Question

The shape of the top surface of a table is a trapezium. Find its area if it’s parallel sides are 1m and 1.2m and the perpendicular distance between them is 0.8m.

Answer 1

Hint: We are given that the lengths of the parallel sides of a trapezium are 1m and 1.2m, and the distance between two parallel lines is 0.8m. Substitute the values in the formula of area of trapezium, $A = \dfrac{1}{2}\left( {a + b} \right)h$, where $a$ and $b$ are length of parallel lines and $h$ is the distance between parallel lines.

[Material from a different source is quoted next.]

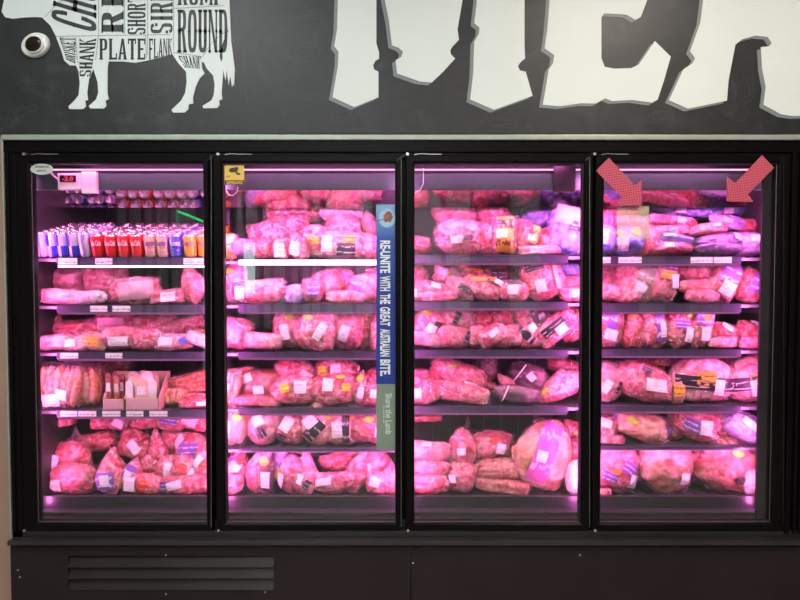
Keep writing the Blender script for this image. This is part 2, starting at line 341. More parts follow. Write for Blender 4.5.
for nmn, out in (('letter_m', Mo), ('letter_e', Eo), ('letter_a', Ao)):
    bm = bmesh.new(); prism(bm, [sp(x, y) for x, y in out], SY - .004, SY - .0005); L = mk(nmn, bm, M['letter'], sign)
    bm = bmesh.new(); prism(bm, [sp(x - 3.6, y + 2.6) for x, y in out], SY - .0018, SY - .0001); mk('letter_shadow', bm, M['lshadow'], L)
# cow ---------------------------------------------------------------------
k = 4.615
cow = [(x / k, y / k) for x, y in [(40,-90),(10,55),(25,80),(60,88),(110,82),(150,80),(195,81),(235,120),(258,165),(285,235),(298,280),(322,302),(352,303),(364,330),(370,385),(365,440),(345,465),(318,492),(322,504),(385,505),(398,492),(395,465),(408,463),(404,430),(413,365),(432,318),(452,380),(455,430),(445,460),(412,490),(418,501),(480,502),(492,490),(488,465),(503,458),(497,430),(498,310),(503,284)]]
cow += [(110 + x / k, y / k) for x, y in [(60,285),(120,291),(200,275),(290,253),(318,295),(352,332),(355,380),(348,430),(330,465),(285,508),(292,520),(345,520),(362,505),(364,482),(385,478),(384,450),(397,400),(415,362),(438,340),(426,318),(424,290),(432,285),(448,318),(477,350),(484,390),(480,440),(468,465),(428,490),(432,500),(495,499),(507,485),(504,465),(520,458),(516,430),(524,325),(534,372),(540,325),(548,392),(556,350),(564,402),(570,385),(573,400),(577,320),(560,190),(552,0),(545,-150),(500,-200),(200,-190)]]
bm = bmesh.new(); prism(bm, [sp(x, y) for x, y in cow], SY - .0034, SY - .0001); cowo = mk('cow_chart', bm, M['letter'], sign)
bm = bmesh.new()
slit = [(110 + x / k, y / k) for x, y in [(541,150),(530,180),(512,225),(507,262),(514,288),(521,270),(520,235),(533,200)]]
prism(bm, [sp(x, y) for x, y in slit], SY - .0042, SY - .0035)
def word(s, x0, y0, x1, y1, rot=0, bold=.03):
    """word in the photo rectangle; rot 90 = reads bottom-to-top; rot -90 = top-to-bottom"""
    def fn(u, v):
        if rot == 90: a, b = v, u; px = x1 - (1 - (1 - a)) * 0 - (x1 - x0) * v; py = y1 - (y1 - y0) * u
        else: px = x0 + (x1 - x0) * u; py = y1 - (y1 - y0) * v
        q = sp(px, py); return (q[0], SY - .0042, q[1])
    slab(bm, s, fn)
def wordq(s, A, B, Cq, D, bold=.03):
    """word on a free quad: A=start-bottom B=end-bottom C=end-top D=start-top"""
    def fn(u, v):
        x = (A[0]*(1-u)+B[0]*u)*(1-v)+(D[0]*(1-u)+Cq[0]*u)*v; y = (A[1]*(1-u)+B[1]*u)*(1-v)+(D[1]*(1-u)+Cq[1]*u)*v
        q = sp(x, y); return (q[0], SY - .0042, q[1])
    slab(bm, s, fn)
wordq('CHUCK', (97, 34), (97, -40), (62, -48), (51, 20), .05)
wordq('RIB', (124, 33), (124, -28), (102, -28), (102, 33), .07)
wordq('SHORT LOIN', (146, 35), (146, -38), (128, -38), (128, 35), .02)
wordq('SIRLOIN', (173, 34), (173, -42), (151, -42), (151, 34), .04)
word('RUMP', 178, -16, 224, 5.5, 0, .06); word('ROUND', 178, 10, 228, 53, 0, .07)
word('PLATE', 100, 39, 146, 60, 0, .05)
wordq('FLANK', (149.5, 60), (172.5, 55), (172.5, 39), (149.5, 39), .03)
wordq('SHANK', (91, 77), (97, 39), (80, 39), (80, 77), .04)
wordq('BRISKET', (76, 64), (76, 38), (60, 38), (67, 60), .01)
wordq('SHANK', (185, 68), (200, 69), (202, 57), (178, 56), .03)
def dash(pts, step=2.3, w=.35):
    for (ax, ay), (bx, by) in zip(pts[:-1], pts[1:]):
        L = math.hypot(bx - ax, by - ay); nseg = max(1, int(L / step)); ux, uy = (bx - ax) / L, (by - ay) / L
        for i in range(nseg):
            s = i * step; e = s + step * .6
            a = (ax + ux * s, ay + uy * s); b = (ax + ux * e, ay + uy * e); nx_, ny_ = -uy * w, ux * w
            q = [sp(a[0] + nx_, a[1] + ny_), sp(b[0] + nx_, b[1] + ny_), sp(b[0] - nx_, b[1] - ny_), sp(a[0] - nx_, a[1] - ny_)]
            bm.faces.new([bm.verts.new((x, SY - .0042, z)) for x, z in q])
for d in ([(46,17),(58,4),(75,-6)], [(54,37),(100,36),(172,35)], [(76,38),(78,62),(92,68)], [(99,-20),(99,36),(96,62)], [(125,-20),(125,36)], [(148,-20),(148,58)], [(174,-20),(174,53)], [(174,9),(225,6)], [(174,53),(203,57),(212,43),(228,30)], [(146,36),(147,60)]): dash(d)
mk('chart_lettering', bm, M['ink'], cowo)
# faint kitchen drawings printed on the board
def ghost(px, py, w, h, a, kind):
    pts = []
    for i in range(25):
        t = i / 24 * 2 * math.pi
        if kind == 0: x = math.cos(t) * w; y = math.sin(t) * h * (1 + .35 * math.cos(t))
        else: x = math.cos(t) * w; y = math.sin(t) * h * (.5 + .5 * abs(math.cos(t * 1.5)))
        pts.append((px + x * math.cos(a) - y * math.sin(a), py + x * math.sin(a) + y * math.cos(a)))
    for k2, sc in ((0, 1), (1, .6)):
        for (ax, ay), (bx, by) in zip(pts[:-1], pts[1:]):
            ax, ay, bx, by = px + (ax - px) * sc, py + (ay - py) * sc, px + (bx - px) * sc, py + (by - py) * sc
            L = math.hypot(bx - ax, by - ay) + 1e-6; nx_, ny_ = -(by - ay) / L * .35, (bx - ax) / L * .35
            q = [sp(ax + nx_, ay + ny_), sp(bx + nx_, by + ny_), sp(bx - nx_, by - ny_), sp(ax - nx_, ay - ny_)]
            bm.faces.new([bm.verts.new((x, SY - .0008, z)) for x, z in q])
for g in [(160,88,16,7,-.5,0),(262,42,8,14,.3,1),(303,52,17,9,0,0),(300,96,22,7,.1,1),(40,88,24,7,.2,0),(22,112,16,6,-.3,1),(140,118,20,6,0,0),(250,92,9,12,.5,1),(345,112,10,16,.7,1),(420,118,12,7,.2,0),(500,122,18,5,0,1),(600,108,8,14,.4,0),(660,116,14,6,-.3,1),(735,112,12,8,.2,0),(300,12,20,9,.2,1),(745,90,8,12,0,0)]:
    bm = bmesh.new(); ghost(*g); mk('faint_drawing', bm, M['ghost'], sign)
# security camera ring -----------------------------------------------------
p = P(34.6, 44.6, -.045)
cam_t = empty('security_camera', (p.x, SY - .004, p.z), 'small round white camera with a dark lens under the cow chart head', 'camera')
def disc(bm, ctr, prof, rx, rz, seg=32):
    """lathe about -Y: prof = [(radius fraction, y)...]"""
    ls = []
    for f, y in prof: ls.append([bm.verts.new((ctr.x + math.cos(t * 2 * math.pi / seg) * rx * f, y, ctr.z + math.sin(t * 2 * math.pi / seg) * rz * f)) for t in range(seg)])
    for a, b in zip(ls[:-1], ls[1:]):
        for j in range(seg): bm.faces.new((a[j], a[(j + 1) % seg], b[(j + 1) % seg], b[j]))
    try: bm.faces.new(ls[-1])
    except ValueError: pass
    bmesh.ops.recalc_face_normals(bm, faces=bm.faces)
rm = Matrix.Rotation(R(-28), 4, 'Y')
def rotv(bm, c, m):
    for v in bm.verts: v.co = m @ (v.co - c) + c
bm = bmesh.new(); disc(bm, p, [(1, SY - .002), (1, -.038), (.96, -.046), (.86, -.051), (.6, -.051), (.5, -.046)], .056, .045); rotv(bm, p, rm); mk('housing', bm, M['white_pl'], cam_t, True)
q = p + Vector((.004, 0, -.003))
bm = bmesh.new(); disc(bm, q, [(1.1, -.045), (1.1, -.058), (.98, -.061)], .034, .030); rotv(bm, q, rm); mk('bezel', bm, M['white_pl'], cam_t, True)
bm = bmesh.new(); disc(bm, q, [(.95, -.058), (.95, -.0615), (.7, -.063), (.3, -.065)], .034, .030); rotv(bm, q, rm); mk('lens', bm, M['lens'], cam_t, True)
# ------------------------------------------------------------------ display case
DY = -.02
xl, xr = X(10.2), X(835)
case = empty('display_fridge', ((xl + xr) / 2, .4, 0), 'long black upright display fridge with four glass doors and pink lighting', 'fridge')
top = Z(140)
bm = bmesh.new(); box(bm, xl, xr, -.016, .03, Z(153), Z(139.8), .003); mk('header_panel', bm, M['frame'], case)
bm = bmesh.new(); box(bm, X(10), xr, -.028, .018, Z(139.8, -.028), Z(134.3, -.028), .004); mk('top_rail', bm, M['steel'], case)
bm = bmesh.new(); box(bm, xl, xr, .0, .03, Z(157), Z(152)); mk('header_gap', bm, M['black'], case)
bm = bmesh.new()
box(bm, xl, X(21), -.012, .05, .02, Z(139.8), .003); box(bm, X(12), X(15), -.02, 0, Z(531), Z(150), .002)
mk('jamb', bm, M['frame'], case)
bm = bmesh.new()
box(bm, X(784.5), xr, -.006, .05, .02, Z(140), .003); box(bm, X(786), X(790.5), -.02, 0, Z(532), Z(153), .003); box(bm, X(794), X(797), -.02, 0, Z(532), Z(153), .003); box(bm, X(799.5), X(806), -.02, 0, Z(532), Z(153), .003)
mk('jamb', bm, M['frame'], case)
bm = bmesh.new(); box(bm, xl, xr, -.012, .12, Z(535.8), Z(529.5), .003); mk('door_sill', bm, M['frame2'], case)
bm = bmesh.new(); box(bm, xl, xr, .01, .12, Z(543), Z(535.5)); mk('sill_gap', bm, M['black'], case)
bm = bmesh.new(); box(bm, xl, xr, -.05, .05, Z(546, -.05), Z(541, -.05), .005); mk('bumper_rail', bm, M['frame2'], case)
# kick panels with louvres
zk = Z(546.5, -.03)
seam = X(411, -.03)
bm = bmesh.new()
vx0, vx1, vz0, vz1 = X(64, -.03), X(272, -.03), Z(590, -.03), Z(556, -.03)
box(bm, xl, vx0, -.03, .05, .06, zk, .002); box(bm, vx1, seam - .0015, -.03, .05, .06, zk, .002)
box(bm, vx0 - .001, vx1 + .001, -.03, .05, vz1, zk, .001); box(bm, vx0 - .001, vx1 + .001, -.03, .05, .06, vz0, .001)
kp = mk('kick_panel', bm, M['kick'], case)
bm = bmesh.new(); box(bm, vx0, vx1, .02, .045, vz0, vz1); mk('louvre_cavity', bm, M['black'], kp)
bm = bmesh.new()
for i in range(3):
    zc = vz1 - (vz1 - vz0) * (i + .62) / 3
    box(bm, vx0, vx1, -.026, -.018, zc - .021, zc + .021, .002, rot=Matrix.Rotation(R(-28), 3, 'X'))
mk('louvre', bm, M['kick'], kp)
bm = bmesh.new(); box(bm, seam + .0015, xr, -.03, .05, .06, zk, .002)
kp2 = mk('kick_panel', bm, M['kick'], case)
bm = bmesh.new(); box(bm, xl + .03, xr, .03, .1, 0, .06); mk('plinth', bm, M['black'], case)
for px, py in ((166, 555), (166, 594), (265, 592), (20, 577), (413, 563), (580, 555), (18, 570)):
    q = P(px, py, -.031); bm = bmesh.new(); cyl(bm, (q.x, -.0335, q.z), (q.x, -.029, q.z), .0035, 10); mk('screw', bm, M['screw'], kp if px < 411 else kp2)
# liner
yb = .84
zdk = Z(498, .22)
bm = bmesh.new(); box(bm, xl, xr, yb, yb + .05, .1, top, 0)
for i in range(37):
    x = xl + (xr - xl) * i / 36; box(bm, x - .006, x + .006, yb - .012, yb, zdk, top - .1)
mk('back_wall', bm, M['case_dk'], case)
bm = bmesh.new(); box(bm, xl, xr, .03, yb + .05, top - .03, top); mk('roof', bm, M['case_dk'], case)
sx0, sx1 = X(40.5, .28), X(758, .28)
bm = bmesh.new(); box(bm, xl, sx0 - .002, .1, yb, .45, top, .002); box(bm, xl, X(40, .045), .032, .045, .45, top, .001); mk('side_wall', bm, M['case_in'], case)
bm = bmesh.new(); box(bm, sx1 + .002, xr, .1, yb, .45, top, .002); box(bm, X(758, .045), xr, .032, .045, .45, top, .001); mk('side_wall', bm, M['case_in'], case)
# bottom deck: shallow well in front, product deck behind
bm = bmesh.new(); box(bm, xl, xr, .02, .17, Z(519, .03) - .03, Z(519, .03), 0); box(bm, xl, xr, .15, .168, Z(519, .03), Z(496, .155), .002)
box(bm, xl + .02, xr - .02, .05, .062, Z(513, .06) - .01, Z(511.5, .06)); mk('air_grille', bm, M['case_fr'], case)
bm = bmesh.new(); box(bm, xl, xr, .17, yb, zdk - .03, zdk, .002)
for i in range(60):
    x = sx0 + (sx1 - sx0) * i / 59; box(bm, x - .002, x + .002, .172, .6, zdk, zdk + .004)
mk('deck', bm, M['case_dk'], case)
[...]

Complete step by step solution: We have to find the area of the top surface of the table.
The shape of the tabletop is a trapezium.
We are given that the lengths of the parallel sides of a trapezium are 1m and 1.2m, and the distance between two parallel lines is 0.8m
We know that the area of the trapezium is half the product of distance between parallel lines and the sum of the length of parallel lines.
That is, $A = \dfrac{1}{2}\left( {a + b} \right)h$, where $a$ and $b$ are length of parallel lines and $h$ is the distance between parallel lines.
On substituting $a = 1$, $b = 1.2$ and $h = 0.8$ in the above formula of area of the trapezium, we will get,
$A = \dfrac{1}{2}\left( {1 + 1.2} \right)\left( {0.8} \right)$
On solving the brackets, we will get,
$A = \dfrac{1}{2}\left( {2.2} \right)\left( {0.8} \right)$
Multiply the brackets,
$A = \dfrac{1}{2}\left( {1.76} \right)$
Now, on dividing by 2, we will get,
$A = 0.88{m^2}$

Hence, the area of the tabletop is $0.88\;{m^2}$


Note: A trapezium is a quadrilateral with a pair of parallel sides and a pair of non-parallel sides. Perimeter is the summation of lengths of all sides of the trapezium. And the area of the trapezium is the $\dfrac{1}{2}\left( {a + b} \right)h$, where $a$ and $b$ are length of parallel lines and $h$ is the distance between parallel lines. The area of any figure is always measured in square units.